The Girls creator, while discussing how she felt "out of place" at the Met Gala with Schumer, said that Beckham, who she was seated beside, was more interested in looking at his phone than speaking to her.
“I was sitting next to Odell Beckham Jr., and it was so amazing because it was like he looked at me and he determined I was not the shape of a woman by his standards,” she said. “He was like, ‘That’s a marshmallow. That’s a child. That’s a dog.’ It wasn’t mean — he just seemed confused.”
She added: “The vibe was very much like, ‘Do I want to fuck it? Is it wearing a … yep, it’s wearing a tuxedo. I’m going to go back to my cell phone.’ It was like we were forced to be together, and he literally was scrolling Instagram rather than have to look at a woman in a bow tie. I was like, ‘This should be called the Metropolitan Museum of Getting Rejected by Athletes’.”
Social media was quick to call Dunham out for the racist and sexualising implications of what she said about the NFL player. As Variety reports, the writer Roxane Gay summarised her problematic comments on Twitter.
“When you are a woman who doesn’t fit the traditional beauty ideal you know that look men, mostly give you. It’s painful. And constant,” Gay tweeted. “Dunham was clearly projecting and speaking from a place of knowing what it’s like to receive that look, to be seen but unseen, (but) to use a black man and to name him is such a mess. Her point could have been made without him.”
She continued: “But it wasn’t. And it contributes, intentionally or not, to really damaging ideas about black men and sexuality. Dude was just trying to live his life and now this? Ugh. The response to that interview isn’t mindless outrage. And once more we see why feminism has to be intersectional, that we have to think about the lived experiences of different bodies.”
Gay also commented on the fact that celebrities like Dunham are subject to more scrutiny for their words and actions: “Famous people experience it way more.”
Dunham has since written an apology on Instagram, directly addressing the criticism she has received since the Lenny Letter.
“I owe Odell Beckham Jr an apology,” she wrote on Instagram. “Despite my moments of bravado, I struggle at industry events (and in life) with the sense that I don’t rep a certain standard of beauty and so when I show up to the Met Ball surrounded by models and swan-like actresses it’s hard not to feel like a sack of flaming garbage. This felt especially intense with a handsome athlete as my dinner companion and a bunch of women I was sure he’d rather be seated with.

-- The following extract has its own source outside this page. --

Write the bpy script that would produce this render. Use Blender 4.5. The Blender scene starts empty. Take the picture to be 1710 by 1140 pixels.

“I went ahead and projected these insecurities and made totally narcissistic assumptions about what he was thinking, then presented those assumptions as facts,” she added. “I feel terrible about it.”

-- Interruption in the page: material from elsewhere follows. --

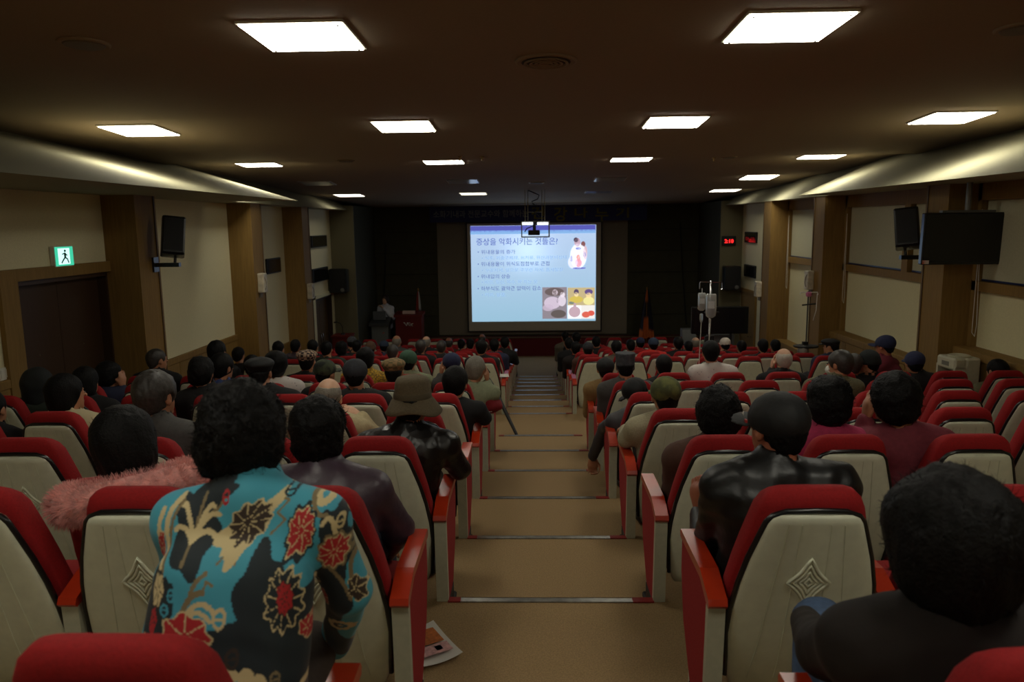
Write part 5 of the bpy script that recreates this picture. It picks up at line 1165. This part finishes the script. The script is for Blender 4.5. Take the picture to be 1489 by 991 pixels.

“After listening to lots of valid criticism, I see how unfair it is to ascribe misogynistic thoughts to someone I don’t know AT ALL,” she said. “But most importantly, I would never intentionally contribute to a long and often violent history of the over-sexualisation of black male bodies – as well as false accusations by white women towards black men.”
To conclude she said: “I’m so sorry, particularly to OBJ, who has every right to be on his cell phone. The fact is I don’t know about his state of mind (I don’t know a lot of things) and I shouldn’t have acted like I did.”